C’est ce qu’on appelle l’effet M2. «Ça devient la périphérie de Lausanne par ici, dit-il. A Lucens, j’ai toujours plus de locataires qui renoncent à la voiture au profit du rail. Ce sont de vrais urbains.» Pour le promoteur, il est urgent d’augmenter les cadences du train entre les villes- centres telles qu’Avenches, Payerne, Lucens ou Moudon. «Et pas seulement à la demi-heure, il faut passer au quart d’heure! Pas besoin d’investir des millions pour un superréseau de bus dans les villages: c’est à proximité des axes ferroviaires que l’habitat doit être densifié.»

Agent immobilier dans la région, Alexandre Jordan abonde: «Par ici, une commune bien desservie en transports publics, cela se traduit par une forte demande pour les terrains et donc une hausse des prix d’environ 20%.»

De la place et des trains de nuit, s.v.p.!
La mise en service de deux RER (Fribourg-Payerne-Yverdon et Morat-Payerne-Lausanne) est attendue par toute une région. «N’empêche que c’est loin 2018, tempête une quinquagénaire sur le quai de Moudon. Et puis il faudrait d’abord commencer par améliorer l’existant. C’est tous les jours la galère sur cette ligne. Faute de place, les gens sont debout. On est comme des sardines jusqu’à Lausanne et les trains sont toujours plus souvent en retard. J’ai écrit aux CFF pour me plaindre. On m’a répondu que l’on ne peut rien faire. Ce que j’attends des futurs députés? Qu’ils mettent la compresse: nous voulons davantage de wagons aux heures de pointe. Et ça, ça peut se faire tout de suite.» Dans son salon de coiffure de Corcelles-près-Payerne, Dorine Fatio fait virevolter son peigne et ses ciseaux.

Comme des centaines de jeunes Vaudoises, elle descend s’éclater au Flon les week-ends. «Pour les jeunes, il y a deux problèmes avec le train: d’abord les prix. Les billets sont trop chers. Ensuite, il nous manque un train ou un bus pyjama au milieu de la nuit.

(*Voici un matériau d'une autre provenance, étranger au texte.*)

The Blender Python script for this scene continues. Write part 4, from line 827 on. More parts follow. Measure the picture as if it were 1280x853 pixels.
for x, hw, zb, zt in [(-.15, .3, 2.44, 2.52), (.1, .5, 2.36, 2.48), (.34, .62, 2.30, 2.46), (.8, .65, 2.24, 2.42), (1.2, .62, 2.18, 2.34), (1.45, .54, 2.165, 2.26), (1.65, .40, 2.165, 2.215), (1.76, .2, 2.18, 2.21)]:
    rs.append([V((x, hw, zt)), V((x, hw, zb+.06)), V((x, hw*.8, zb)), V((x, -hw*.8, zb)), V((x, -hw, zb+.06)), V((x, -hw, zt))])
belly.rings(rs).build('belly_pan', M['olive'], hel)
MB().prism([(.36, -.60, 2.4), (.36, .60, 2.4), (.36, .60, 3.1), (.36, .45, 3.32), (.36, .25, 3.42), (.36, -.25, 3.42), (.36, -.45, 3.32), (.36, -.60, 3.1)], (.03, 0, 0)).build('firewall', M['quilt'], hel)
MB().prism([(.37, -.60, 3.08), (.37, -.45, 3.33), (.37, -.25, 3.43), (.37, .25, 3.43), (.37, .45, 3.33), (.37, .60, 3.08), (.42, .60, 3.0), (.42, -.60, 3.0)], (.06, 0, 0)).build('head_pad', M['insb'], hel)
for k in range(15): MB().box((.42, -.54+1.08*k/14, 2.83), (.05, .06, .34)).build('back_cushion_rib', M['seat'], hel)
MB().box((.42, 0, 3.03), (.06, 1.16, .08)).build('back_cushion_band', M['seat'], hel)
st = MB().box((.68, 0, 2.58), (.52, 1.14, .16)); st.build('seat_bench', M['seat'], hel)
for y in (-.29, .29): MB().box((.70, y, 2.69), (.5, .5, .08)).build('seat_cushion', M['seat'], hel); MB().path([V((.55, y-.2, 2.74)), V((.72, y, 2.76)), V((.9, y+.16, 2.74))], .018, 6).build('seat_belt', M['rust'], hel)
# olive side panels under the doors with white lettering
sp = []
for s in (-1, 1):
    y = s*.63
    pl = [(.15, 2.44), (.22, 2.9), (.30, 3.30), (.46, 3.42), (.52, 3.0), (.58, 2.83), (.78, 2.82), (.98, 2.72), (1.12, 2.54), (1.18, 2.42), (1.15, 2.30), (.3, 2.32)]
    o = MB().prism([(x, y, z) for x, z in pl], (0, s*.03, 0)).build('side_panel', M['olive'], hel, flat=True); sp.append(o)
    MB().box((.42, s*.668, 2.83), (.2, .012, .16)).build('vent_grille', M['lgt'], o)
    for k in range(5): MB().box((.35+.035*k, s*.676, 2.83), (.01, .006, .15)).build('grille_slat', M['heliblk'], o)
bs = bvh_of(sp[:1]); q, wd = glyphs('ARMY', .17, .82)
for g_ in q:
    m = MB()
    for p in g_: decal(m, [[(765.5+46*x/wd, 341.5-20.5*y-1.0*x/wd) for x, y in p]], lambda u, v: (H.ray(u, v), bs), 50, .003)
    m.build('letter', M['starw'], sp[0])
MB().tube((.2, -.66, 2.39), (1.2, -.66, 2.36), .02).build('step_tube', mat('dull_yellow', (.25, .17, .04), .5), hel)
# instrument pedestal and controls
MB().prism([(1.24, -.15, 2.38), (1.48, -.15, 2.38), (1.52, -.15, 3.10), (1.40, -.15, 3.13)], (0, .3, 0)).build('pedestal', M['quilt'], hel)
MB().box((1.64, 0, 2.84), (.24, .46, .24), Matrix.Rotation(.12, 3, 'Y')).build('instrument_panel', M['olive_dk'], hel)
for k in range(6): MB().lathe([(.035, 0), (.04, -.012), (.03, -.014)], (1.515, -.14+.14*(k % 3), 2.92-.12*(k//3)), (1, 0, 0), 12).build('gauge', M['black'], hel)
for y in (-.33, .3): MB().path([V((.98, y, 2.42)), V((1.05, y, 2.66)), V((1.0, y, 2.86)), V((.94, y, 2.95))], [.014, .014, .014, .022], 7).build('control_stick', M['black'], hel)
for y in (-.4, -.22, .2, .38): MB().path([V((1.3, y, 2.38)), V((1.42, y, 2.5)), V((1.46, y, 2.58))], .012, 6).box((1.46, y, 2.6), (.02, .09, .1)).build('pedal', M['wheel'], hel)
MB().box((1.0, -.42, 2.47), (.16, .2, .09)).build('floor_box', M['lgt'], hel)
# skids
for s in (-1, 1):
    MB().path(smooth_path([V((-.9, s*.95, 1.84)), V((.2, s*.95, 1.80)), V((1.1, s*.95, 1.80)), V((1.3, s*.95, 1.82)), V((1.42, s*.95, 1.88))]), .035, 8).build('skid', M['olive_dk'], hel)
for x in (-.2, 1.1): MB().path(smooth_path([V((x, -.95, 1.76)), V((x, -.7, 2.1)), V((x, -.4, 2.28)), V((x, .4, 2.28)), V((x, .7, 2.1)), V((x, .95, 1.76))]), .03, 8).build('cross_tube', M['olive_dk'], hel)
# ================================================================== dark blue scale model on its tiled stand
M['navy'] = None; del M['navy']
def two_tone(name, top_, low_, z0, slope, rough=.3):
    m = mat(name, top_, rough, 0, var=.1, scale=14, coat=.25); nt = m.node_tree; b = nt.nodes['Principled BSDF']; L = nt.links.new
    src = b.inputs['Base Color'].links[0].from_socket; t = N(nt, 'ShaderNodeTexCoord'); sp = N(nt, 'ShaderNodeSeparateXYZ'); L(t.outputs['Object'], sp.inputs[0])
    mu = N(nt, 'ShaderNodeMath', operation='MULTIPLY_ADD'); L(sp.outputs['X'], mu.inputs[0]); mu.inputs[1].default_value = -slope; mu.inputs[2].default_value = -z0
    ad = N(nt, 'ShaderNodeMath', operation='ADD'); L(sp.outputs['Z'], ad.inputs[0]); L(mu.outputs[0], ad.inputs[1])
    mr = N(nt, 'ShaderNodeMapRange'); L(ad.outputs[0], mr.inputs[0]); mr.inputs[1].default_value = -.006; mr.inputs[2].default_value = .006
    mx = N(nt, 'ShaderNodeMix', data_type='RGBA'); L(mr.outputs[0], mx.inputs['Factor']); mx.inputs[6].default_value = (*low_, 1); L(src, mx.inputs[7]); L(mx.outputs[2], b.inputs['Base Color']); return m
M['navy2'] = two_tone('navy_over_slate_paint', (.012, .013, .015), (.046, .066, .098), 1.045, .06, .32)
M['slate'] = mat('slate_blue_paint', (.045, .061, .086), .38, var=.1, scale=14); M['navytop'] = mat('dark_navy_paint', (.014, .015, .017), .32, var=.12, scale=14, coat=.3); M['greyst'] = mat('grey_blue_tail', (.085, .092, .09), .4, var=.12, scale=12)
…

Un train vers 3 h du matin ferait un carton. Il y a beaucoup de jeunes Broyards qui vont faire la fête à Lausanne. Attendre le premier train à 5 h, c’est long. Alors, ils prennent la voiture. En fait, les politiciens doivent nous donner envie de prendre les transports publics. Nous sommes l’avenir, non?»

24 Heures

2 commentaires à “Le transport public a encore de la route à faire en campagne”


  1. 1 Catherine Vaillant 19 juin 2012 à 17:52

    Bonjour ,
    A Tours 37 , les chauffeurs de bus se sont mis en grève pendant 15 jours le mois dernier , et ils ont débuté une 2eme grève depuis le 09/06 toujours d’actualité ce jour et ce pour une période illimitée .Il est bien évident que les problèmes collatéraux pour les usagers sont importants et les conséquences multiples . Je cherche à vous contacter pour savoir quels sont les droits et recours dans ce cas .
    Respectueusement
    Catherine Vaillant

  2. 2 Andrea Eggli 1 juil 2012 à 11:54

    Bonjour !
    Nous sommes basés en Suisse et ne connaissons pas les lois et les droits des usagers en France. Nous ne pouvons malheureusement pas vous renseigner.
    Je suis d’avis que si les conditions de travail et salariales des employés du service public sont difficiles, ils faudrait peut-être que les usagers les soutiennent, cela dans le but de ne pas péjorer le service public. Il faudrait donc connaître leurs revendications et quelle est la retombée pour le service public. Nous avons ici souvent appuyé les revendications d’employés du service public parce qu’elles allaient dans le sens d’un meilleur service.